デワアジ翁といつも色々な村に招かれて行ったあの懐かしい空気を想い出しました。
祈りを捧げ、聖水をまき、パッと上半身はだかになり、3時間にも及ぶ物語を語り人形を使い、ガムランの指揮をするデワアジ翁。
その全てがその日の聴衆に合わせての即興で進めて行くのを、私達はいつもその後ろから見守っていました。
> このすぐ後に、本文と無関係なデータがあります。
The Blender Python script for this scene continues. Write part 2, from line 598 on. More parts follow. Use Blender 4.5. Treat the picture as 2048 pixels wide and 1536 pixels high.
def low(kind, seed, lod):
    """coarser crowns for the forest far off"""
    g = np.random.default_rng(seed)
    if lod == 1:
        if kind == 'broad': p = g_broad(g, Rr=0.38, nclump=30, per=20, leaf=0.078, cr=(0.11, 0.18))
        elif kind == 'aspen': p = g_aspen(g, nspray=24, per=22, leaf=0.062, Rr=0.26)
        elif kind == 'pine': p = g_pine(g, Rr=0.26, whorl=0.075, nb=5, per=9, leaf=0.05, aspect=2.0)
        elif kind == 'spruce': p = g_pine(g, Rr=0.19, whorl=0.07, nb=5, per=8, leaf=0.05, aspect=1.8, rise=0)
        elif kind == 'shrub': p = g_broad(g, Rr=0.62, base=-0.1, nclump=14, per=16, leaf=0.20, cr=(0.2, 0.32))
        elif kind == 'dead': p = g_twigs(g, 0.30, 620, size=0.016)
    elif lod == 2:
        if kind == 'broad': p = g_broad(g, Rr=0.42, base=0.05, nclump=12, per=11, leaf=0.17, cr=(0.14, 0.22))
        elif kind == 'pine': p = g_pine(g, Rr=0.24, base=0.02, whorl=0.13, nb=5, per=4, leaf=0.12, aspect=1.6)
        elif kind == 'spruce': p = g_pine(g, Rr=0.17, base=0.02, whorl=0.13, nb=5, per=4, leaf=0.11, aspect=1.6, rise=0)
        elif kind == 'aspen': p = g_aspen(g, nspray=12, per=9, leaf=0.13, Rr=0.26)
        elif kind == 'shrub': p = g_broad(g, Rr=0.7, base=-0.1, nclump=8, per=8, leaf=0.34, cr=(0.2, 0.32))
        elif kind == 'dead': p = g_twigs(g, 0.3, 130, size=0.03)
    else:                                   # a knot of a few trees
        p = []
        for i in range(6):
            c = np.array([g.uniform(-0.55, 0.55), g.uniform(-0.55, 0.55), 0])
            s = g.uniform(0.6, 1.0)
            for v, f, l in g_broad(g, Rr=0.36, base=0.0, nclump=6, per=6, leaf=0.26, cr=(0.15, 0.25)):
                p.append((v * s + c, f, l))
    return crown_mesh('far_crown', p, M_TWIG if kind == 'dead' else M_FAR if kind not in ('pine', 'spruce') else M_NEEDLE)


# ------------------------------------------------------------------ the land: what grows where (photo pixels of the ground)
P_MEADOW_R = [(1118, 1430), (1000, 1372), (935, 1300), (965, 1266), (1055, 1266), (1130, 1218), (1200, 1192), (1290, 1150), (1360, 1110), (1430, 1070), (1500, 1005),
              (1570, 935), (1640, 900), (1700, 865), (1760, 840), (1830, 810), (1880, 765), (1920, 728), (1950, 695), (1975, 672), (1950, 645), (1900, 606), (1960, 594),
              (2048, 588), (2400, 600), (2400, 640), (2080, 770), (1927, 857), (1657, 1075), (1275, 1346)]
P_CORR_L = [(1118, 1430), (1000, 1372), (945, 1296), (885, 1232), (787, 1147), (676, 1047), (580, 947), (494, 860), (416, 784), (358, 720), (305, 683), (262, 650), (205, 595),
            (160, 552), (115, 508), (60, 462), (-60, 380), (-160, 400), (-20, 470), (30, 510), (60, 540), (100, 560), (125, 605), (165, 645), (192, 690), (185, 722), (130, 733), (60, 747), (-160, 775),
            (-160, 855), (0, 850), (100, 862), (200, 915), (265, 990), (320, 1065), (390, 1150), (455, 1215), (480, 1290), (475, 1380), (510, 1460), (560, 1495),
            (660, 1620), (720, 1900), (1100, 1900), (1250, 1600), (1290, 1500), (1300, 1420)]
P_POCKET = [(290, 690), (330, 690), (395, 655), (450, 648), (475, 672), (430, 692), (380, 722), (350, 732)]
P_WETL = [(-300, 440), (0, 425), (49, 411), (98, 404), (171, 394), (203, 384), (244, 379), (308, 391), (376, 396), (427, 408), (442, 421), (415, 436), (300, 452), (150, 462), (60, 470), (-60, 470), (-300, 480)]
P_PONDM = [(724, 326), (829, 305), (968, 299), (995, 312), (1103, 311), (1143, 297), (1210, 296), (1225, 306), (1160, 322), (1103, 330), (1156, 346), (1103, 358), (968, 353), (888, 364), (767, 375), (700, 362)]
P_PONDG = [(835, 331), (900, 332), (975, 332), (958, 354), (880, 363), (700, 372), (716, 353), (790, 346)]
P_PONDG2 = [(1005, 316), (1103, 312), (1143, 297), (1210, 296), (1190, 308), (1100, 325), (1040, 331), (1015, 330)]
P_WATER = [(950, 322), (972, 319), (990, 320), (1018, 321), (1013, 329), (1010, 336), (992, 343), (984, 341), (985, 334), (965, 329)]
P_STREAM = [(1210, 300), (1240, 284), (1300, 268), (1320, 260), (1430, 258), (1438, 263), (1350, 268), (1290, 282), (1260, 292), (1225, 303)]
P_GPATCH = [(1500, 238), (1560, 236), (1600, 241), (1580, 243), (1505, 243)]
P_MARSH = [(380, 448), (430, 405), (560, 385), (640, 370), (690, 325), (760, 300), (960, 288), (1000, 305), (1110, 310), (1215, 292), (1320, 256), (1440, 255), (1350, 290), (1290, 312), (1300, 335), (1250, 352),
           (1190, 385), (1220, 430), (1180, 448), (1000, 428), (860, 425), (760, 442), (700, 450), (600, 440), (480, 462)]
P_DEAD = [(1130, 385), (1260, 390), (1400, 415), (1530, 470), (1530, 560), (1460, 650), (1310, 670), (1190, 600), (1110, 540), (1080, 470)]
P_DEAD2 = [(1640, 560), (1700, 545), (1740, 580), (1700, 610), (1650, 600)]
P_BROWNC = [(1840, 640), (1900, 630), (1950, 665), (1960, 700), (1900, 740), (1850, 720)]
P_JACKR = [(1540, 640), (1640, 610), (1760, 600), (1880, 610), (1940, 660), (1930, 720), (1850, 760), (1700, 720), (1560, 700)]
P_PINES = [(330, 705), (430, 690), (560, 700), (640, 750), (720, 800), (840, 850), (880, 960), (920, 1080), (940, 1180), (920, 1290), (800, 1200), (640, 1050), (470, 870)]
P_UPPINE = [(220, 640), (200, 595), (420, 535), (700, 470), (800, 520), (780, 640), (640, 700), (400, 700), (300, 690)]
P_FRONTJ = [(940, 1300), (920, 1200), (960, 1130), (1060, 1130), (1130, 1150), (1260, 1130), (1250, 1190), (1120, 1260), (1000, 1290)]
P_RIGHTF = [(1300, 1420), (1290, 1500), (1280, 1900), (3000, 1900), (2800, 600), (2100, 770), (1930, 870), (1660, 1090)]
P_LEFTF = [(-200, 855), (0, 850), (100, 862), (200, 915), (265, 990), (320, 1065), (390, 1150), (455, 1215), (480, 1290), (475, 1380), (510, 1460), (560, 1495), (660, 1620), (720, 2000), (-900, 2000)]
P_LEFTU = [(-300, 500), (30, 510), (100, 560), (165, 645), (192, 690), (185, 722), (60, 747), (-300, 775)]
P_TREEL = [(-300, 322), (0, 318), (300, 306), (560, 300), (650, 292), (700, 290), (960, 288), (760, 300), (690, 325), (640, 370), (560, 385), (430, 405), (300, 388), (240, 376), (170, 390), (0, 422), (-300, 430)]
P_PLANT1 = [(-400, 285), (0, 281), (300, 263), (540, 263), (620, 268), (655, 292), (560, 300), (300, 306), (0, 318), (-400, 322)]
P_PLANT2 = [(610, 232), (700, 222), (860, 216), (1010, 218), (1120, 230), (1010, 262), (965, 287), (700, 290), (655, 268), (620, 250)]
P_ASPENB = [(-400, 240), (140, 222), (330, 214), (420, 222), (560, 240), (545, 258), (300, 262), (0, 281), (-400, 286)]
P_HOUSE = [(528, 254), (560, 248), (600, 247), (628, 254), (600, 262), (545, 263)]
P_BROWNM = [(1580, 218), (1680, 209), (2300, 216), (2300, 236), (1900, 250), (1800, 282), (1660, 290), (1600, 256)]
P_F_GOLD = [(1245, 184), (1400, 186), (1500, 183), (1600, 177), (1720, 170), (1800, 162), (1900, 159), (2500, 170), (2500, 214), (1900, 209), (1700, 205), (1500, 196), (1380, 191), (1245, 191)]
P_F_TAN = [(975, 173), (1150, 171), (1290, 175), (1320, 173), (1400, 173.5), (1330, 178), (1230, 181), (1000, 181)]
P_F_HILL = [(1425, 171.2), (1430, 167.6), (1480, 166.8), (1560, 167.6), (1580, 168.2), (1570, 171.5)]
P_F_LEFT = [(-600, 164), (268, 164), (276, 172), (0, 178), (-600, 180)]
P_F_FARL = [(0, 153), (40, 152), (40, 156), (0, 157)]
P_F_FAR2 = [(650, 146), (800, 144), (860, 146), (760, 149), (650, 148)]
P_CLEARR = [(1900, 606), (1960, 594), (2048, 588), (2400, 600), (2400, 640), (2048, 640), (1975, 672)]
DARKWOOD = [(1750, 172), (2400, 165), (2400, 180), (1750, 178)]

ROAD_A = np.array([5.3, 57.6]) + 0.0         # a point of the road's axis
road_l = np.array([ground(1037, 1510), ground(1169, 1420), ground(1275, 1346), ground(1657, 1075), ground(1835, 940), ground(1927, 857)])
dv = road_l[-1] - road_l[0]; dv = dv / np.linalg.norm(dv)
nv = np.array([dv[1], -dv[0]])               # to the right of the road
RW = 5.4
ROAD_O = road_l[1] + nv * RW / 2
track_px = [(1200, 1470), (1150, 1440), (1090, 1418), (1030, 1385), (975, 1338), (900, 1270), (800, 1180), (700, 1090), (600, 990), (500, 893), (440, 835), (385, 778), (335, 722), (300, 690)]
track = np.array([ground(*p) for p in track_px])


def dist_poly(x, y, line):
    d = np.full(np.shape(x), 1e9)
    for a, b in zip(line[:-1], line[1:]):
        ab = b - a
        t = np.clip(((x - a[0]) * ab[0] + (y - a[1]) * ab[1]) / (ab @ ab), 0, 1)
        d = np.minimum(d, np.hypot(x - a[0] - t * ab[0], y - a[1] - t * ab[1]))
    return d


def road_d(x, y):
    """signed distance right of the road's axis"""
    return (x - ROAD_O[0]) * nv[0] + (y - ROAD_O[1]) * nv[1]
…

終わると再び祈りを捧げ、「どうでしたか?」というように満足げな笑みを浮かべて振り向くあの御姿。
自宅に着けば深夜。
山盛りのごはんを食べて冗談を言って皆を笑わせ「つかれましたか。
早く休みなさい」とやさしい言葉をかけて下さった。
(今も毎日、日本の自宅ではデワアジ翁の御供養をしています。
作って下さったワヤンの人形と共に。)
真っ暗な会場に小さな蛍の光がフワフワと飛んで来ました。
「デワアジ、きっと氣になって来てるね!」姉さん達と微笑みました。
(ひ孫たちも大きくなりました。)
デワアジ翁の奥さま。(たぶん80歳?)
顔を見たらすぐ抱きついて来る本当にかわいらしい方です。
他の奥様は皆亡くなられたので、デワアジ翁を最後にみとられました。
男性はそろいの「デワアジTシャツ」青年たちのアイディア。良いです。
私も一枚いただきました!
女性は白のクバヤ(ブラウス)に紫の帯。
家族は皆これで統一。
私も、もちろん同じ装束で参加。
デワアジ翁の人形やおみこし、ダシが大通りのクルマを全部止めてパレード。
村の一大行事でした。
デワアジ翁の魂が眠る、村のサンサン河に、聖水をいただきに皆で向います。
自宅に戻ると、「大僧侶」をはじめ、捧納の為の「ワヤンクリッ」「ガムラン隊」。
婦人たちによる御詠歌の様な「祈り歌」。
そして、弔問に訪れる人々のお供え物で、ギッチリと濃密な時間が流れていました。
台所で、クッタクッタの姉さんや近所の主婦の皆さんと。
デワアジ翁は位の高い方なので、山の上で儀式がとり行われました。
デワアジ翁の魂が天に昇って行きます。
そして、再びサンサン河へ。そして・・・。
デワアジ翁は伝説のダランとなり、私達の守り神となりました。
これからも私たちは家族。
初めておたずねしたあの時から、異国の私を娘の様に大切にして下さった御恩は決して忘れません。私もデワアジ翁のように全てを愛し包む・・・そんな人になれるよう生きて参ります。